▸ Request
Return the first line, the line containing "sconce(PR, eR, nR, 1.71, 1.90, 'brass", and every line between them, exactly as they stand.

▸ Data block

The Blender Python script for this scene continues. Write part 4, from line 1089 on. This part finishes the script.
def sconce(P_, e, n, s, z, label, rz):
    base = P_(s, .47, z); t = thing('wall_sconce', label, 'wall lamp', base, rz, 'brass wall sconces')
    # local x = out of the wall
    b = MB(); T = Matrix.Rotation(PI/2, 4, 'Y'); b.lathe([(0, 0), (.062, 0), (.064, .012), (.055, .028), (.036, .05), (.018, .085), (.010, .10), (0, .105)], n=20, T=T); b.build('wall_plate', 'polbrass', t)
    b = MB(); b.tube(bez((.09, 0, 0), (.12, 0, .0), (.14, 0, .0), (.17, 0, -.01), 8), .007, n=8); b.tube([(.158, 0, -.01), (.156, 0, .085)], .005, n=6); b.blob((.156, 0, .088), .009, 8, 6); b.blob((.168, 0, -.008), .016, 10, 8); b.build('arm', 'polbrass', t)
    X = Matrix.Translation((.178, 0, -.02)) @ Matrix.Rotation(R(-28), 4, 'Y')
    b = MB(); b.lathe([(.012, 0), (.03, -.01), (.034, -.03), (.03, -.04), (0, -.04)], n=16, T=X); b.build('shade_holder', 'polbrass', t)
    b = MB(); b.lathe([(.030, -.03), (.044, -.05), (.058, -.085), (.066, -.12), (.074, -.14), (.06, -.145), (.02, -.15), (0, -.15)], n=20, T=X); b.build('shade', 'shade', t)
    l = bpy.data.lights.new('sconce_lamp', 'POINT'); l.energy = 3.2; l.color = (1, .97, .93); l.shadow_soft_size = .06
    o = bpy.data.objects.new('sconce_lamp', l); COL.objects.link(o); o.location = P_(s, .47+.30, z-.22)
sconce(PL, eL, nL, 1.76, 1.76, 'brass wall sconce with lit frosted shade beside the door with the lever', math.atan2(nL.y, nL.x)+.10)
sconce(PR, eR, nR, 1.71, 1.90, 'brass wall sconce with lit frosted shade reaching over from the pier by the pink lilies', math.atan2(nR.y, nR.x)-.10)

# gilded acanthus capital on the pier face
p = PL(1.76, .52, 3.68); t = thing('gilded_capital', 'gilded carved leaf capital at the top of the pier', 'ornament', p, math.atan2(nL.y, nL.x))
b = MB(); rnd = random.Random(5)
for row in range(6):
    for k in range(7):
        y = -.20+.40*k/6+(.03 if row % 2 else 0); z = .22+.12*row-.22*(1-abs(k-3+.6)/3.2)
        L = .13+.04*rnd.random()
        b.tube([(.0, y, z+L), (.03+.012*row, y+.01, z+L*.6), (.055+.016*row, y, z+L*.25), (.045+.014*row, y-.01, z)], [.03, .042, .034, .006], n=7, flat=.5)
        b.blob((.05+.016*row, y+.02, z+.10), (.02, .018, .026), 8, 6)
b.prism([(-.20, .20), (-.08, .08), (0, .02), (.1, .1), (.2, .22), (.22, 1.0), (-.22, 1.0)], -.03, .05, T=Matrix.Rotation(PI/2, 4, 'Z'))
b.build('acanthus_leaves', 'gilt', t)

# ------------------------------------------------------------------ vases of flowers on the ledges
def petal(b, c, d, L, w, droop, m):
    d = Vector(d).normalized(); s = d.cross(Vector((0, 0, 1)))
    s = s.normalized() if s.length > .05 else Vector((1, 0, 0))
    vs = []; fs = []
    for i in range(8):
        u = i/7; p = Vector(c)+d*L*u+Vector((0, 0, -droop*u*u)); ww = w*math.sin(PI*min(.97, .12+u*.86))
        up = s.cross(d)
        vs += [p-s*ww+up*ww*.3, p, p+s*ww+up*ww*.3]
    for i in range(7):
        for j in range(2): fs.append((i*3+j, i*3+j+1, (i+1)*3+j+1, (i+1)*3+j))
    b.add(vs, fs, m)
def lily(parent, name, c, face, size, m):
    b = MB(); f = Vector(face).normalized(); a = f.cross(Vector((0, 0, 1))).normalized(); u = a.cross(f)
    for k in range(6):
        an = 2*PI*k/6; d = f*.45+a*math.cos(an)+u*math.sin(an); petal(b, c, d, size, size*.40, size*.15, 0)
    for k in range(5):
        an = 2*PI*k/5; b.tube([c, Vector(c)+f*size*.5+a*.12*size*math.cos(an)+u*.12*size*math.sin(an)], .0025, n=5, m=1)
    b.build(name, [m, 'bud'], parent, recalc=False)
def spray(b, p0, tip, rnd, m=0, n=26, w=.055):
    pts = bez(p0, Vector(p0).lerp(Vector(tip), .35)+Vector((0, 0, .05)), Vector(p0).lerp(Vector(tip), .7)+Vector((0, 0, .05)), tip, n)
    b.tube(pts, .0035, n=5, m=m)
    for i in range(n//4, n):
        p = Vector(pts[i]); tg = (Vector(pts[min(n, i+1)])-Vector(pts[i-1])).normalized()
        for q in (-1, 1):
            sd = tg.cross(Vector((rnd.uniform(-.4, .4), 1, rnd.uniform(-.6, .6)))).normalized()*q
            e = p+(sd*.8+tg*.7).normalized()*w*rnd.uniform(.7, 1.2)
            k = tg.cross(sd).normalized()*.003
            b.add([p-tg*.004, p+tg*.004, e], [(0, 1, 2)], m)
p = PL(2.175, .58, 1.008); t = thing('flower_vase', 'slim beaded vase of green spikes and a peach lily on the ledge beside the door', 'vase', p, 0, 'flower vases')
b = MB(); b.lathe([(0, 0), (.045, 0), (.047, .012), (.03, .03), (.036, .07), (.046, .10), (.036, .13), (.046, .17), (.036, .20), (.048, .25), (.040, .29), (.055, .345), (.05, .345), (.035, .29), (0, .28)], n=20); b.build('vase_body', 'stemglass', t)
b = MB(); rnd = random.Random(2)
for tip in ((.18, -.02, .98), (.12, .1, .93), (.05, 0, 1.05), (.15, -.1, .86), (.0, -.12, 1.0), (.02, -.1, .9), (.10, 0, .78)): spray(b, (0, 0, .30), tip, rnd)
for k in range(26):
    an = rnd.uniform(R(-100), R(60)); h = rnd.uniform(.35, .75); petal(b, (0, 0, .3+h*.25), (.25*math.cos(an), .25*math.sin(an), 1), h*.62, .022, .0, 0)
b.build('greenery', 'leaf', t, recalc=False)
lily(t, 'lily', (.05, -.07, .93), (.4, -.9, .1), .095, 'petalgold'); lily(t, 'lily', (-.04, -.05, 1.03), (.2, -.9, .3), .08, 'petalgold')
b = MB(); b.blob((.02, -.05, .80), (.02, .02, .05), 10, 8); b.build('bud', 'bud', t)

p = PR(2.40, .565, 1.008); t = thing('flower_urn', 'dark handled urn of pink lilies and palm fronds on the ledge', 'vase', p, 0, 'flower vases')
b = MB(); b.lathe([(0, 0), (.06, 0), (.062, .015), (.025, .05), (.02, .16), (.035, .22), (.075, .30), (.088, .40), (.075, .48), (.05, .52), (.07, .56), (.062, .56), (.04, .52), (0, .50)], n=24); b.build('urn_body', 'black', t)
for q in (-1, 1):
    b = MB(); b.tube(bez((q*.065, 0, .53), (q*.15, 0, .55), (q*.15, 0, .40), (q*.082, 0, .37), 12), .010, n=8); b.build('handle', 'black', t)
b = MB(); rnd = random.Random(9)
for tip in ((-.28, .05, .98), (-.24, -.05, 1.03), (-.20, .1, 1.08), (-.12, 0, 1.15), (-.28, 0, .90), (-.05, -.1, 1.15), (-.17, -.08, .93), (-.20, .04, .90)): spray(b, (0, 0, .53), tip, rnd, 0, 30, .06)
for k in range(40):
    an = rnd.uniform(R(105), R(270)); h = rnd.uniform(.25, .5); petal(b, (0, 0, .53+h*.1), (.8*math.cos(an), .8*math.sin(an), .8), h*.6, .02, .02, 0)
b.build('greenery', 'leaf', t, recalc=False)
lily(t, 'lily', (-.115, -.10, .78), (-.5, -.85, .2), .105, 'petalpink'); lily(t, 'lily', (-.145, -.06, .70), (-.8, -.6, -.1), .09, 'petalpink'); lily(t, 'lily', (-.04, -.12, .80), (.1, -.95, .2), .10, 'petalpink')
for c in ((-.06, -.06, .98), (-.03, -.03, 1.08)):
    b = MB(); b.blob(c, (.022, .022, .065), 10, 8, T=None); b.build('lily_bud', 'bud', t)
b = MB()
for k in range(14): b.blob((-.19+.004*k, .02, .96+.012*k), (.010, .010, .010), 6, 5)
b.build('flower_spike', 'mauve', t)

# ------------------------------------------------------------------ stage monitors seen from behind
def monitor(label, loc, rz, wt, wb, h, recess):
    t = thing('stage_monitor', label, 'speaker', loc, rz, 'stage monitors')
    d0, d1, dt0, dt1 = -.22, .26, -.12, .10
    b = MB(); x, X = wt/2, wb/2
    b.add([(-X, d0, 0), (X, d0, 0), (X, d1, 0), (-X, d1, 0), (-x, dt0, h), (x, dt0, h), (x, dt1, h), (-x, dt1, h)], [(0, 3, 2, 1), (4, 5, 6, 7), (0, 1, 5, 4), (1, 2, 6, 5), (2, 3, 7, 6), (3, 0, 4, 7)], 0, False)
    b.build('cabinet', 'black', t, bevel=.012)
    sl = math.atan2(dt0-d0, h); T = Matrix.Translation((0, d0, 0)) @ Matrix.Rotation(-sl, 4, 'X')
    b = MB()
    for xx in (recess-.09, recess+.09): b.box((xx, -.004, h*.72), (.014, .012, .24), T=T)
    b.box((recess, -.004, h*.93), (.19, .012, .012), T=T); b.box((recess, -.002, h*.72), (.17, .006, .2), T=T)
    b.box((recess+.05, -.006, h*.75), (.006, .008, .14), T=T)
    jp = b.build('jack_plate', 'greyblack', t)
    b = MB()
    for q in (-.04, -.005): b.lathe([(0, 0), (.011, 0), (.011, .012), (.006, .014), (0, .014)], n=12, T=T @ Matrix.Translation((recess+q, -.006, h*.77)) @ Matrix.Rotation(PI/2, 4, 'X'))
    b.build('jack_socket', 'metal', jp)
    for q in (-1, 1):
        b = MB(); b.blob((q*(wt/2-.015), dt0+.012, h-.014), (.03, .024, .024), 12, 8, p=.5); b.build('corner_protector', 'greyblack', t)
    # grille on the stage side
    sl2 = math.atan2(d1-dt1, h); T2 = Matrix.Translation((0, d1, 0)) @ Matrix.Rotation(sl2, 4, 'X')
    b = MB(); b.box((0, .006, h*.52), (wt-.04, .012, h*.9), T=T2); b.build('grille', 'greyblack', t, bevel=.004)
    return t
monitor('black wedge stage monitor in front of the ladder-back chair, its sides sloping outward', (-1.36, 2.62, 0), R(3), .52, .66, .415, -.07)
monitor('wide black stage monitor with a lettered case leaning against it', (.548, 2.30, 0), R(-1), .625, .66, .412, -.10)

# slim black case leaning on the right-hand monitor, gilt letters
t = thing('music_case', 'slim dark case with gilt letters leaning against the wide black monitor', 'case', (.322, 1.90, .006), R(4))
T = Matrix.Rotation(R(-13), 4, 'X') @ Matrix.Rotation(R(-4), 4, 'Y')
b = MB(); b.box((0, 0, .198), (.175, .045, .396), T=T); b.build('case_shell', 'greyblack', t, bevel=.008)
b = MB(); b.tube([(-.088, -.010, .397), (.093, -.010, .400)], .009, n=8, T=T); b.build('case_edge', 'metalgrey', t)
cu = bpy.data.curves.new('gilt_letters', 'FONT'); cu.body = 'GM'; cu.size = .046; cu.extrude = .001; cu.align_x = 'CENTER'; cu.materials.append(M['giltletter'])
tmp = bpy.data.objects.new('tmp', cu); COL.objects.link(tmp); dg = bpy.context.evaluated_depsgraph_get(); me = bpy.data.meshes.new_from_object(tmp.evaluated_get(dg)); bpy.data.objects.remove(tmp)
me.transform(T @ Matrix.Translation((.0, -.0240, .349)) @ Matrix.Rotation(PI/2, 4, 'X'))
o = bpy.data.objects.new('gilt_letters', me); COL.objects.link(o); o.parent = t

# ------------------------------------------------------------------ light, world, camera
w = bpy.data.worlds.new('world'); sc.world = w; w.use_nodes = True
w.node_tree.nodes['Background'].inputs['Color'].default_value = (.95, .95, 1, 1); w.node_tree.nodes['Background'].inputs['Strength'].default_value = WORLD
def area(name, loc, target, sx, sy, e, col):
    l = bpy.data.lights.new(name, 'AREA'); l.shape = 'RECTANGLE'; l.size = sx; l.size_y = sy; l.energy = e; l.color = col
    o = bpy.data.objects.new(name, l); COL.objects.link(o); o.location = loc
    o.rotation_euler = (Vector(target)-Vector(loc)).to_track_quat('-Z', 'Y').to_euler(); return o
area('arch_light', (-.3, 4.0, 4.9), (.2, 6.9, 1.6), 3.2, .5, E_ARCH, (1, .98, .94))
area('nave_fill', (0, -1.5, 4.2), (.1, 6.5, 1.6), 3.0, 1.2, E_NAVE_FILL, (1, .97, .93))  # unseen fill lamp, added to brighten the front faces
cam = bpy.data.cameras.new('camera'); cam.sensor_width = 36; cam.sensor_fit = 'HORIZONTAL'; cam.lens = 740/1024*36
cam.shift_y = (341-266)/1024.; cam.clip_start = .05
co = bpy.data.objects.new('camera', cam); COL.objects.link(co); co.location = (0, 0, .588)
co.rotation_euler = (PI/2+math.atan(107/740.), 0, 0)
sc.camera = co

▸ Solution to this problem
The Blender Python script for this scene continues. Write part 4, from line 1089 on. This part finishes the script.
def sconce(P_, e, n, s, z, label, rz):
    base = P_(s, .47, z); t = thing('wall_sconce', label, 'wall lamp', base, rz, 'brass wall sconces')
    # local x = out of the wall
    b = MB(); T = Matrix.Rotation(PI/2, 4, 'Y'); b.lathe([(0, 0), (.062, 0), (.064, .012), (.055, .028), (.036, .05), (.018, .085), (.010, .10), (0, .105)], n=20, T=T); b.build('wall_plate', 'polbrass', t)
    b = MB(); b.tube(bez((.09, 0, 0), (.12, 0, .0), (.14, 0, .0), (.17, 0, -.01), 8), .007, n=8); b.tube([(.158, 0, -.01), (.156, 0, .085)], .005, n=6); b.blob((.156, 0, .088), .009, 8, 6); b.blob((.168, 0, -.008), .016, 10, 8); b.build('arm', 'polbrass', t)
    X = Matrix.Translation((.178, 0, -.02)) @ Matrix.Rotation(R(-28), 4, 'Y')
    b = MB(); b.lathe([(.012, 0), (.03, -.01), (.034, -.03), (.03, -.04), (0, -.04)], n=16, T=X); b.build('shade_holder', 'polbrass', t)
    b = MB(); b.lathe([(.030, -.03), (.044, -.05), (.058, -.085), (.066, -.12), (.074, -.14), (.06, -.145), (.02, -.15), (0, -.15)], n=20, T=X); b.build('shade', 'shade', t)
    l = bpy.data.lights.new('sconce_lamp', 'POINT'); l.energy = 3.2; l.color = (1, .97, .93); l.shadow_soft_size = .06
    o = bpy.data.objects.new('sconce_lamp', l); COL.objects.link(o); o.location = P_(s, .47+.30, z-.22)
sconce(PL, eL, nL, 1.76, 1.76, 'brass wall sconce with lit frosted shade beside the door with the lever', math.atan2(nL.y, nL.x)+.10)
sconce(PR, eR, nR, 1.71, 1.90, 'brass wall sconce with lit frosted shade reaching over from the pier by the pink lilies', math.atan2(nR.y, nR.x)-.10)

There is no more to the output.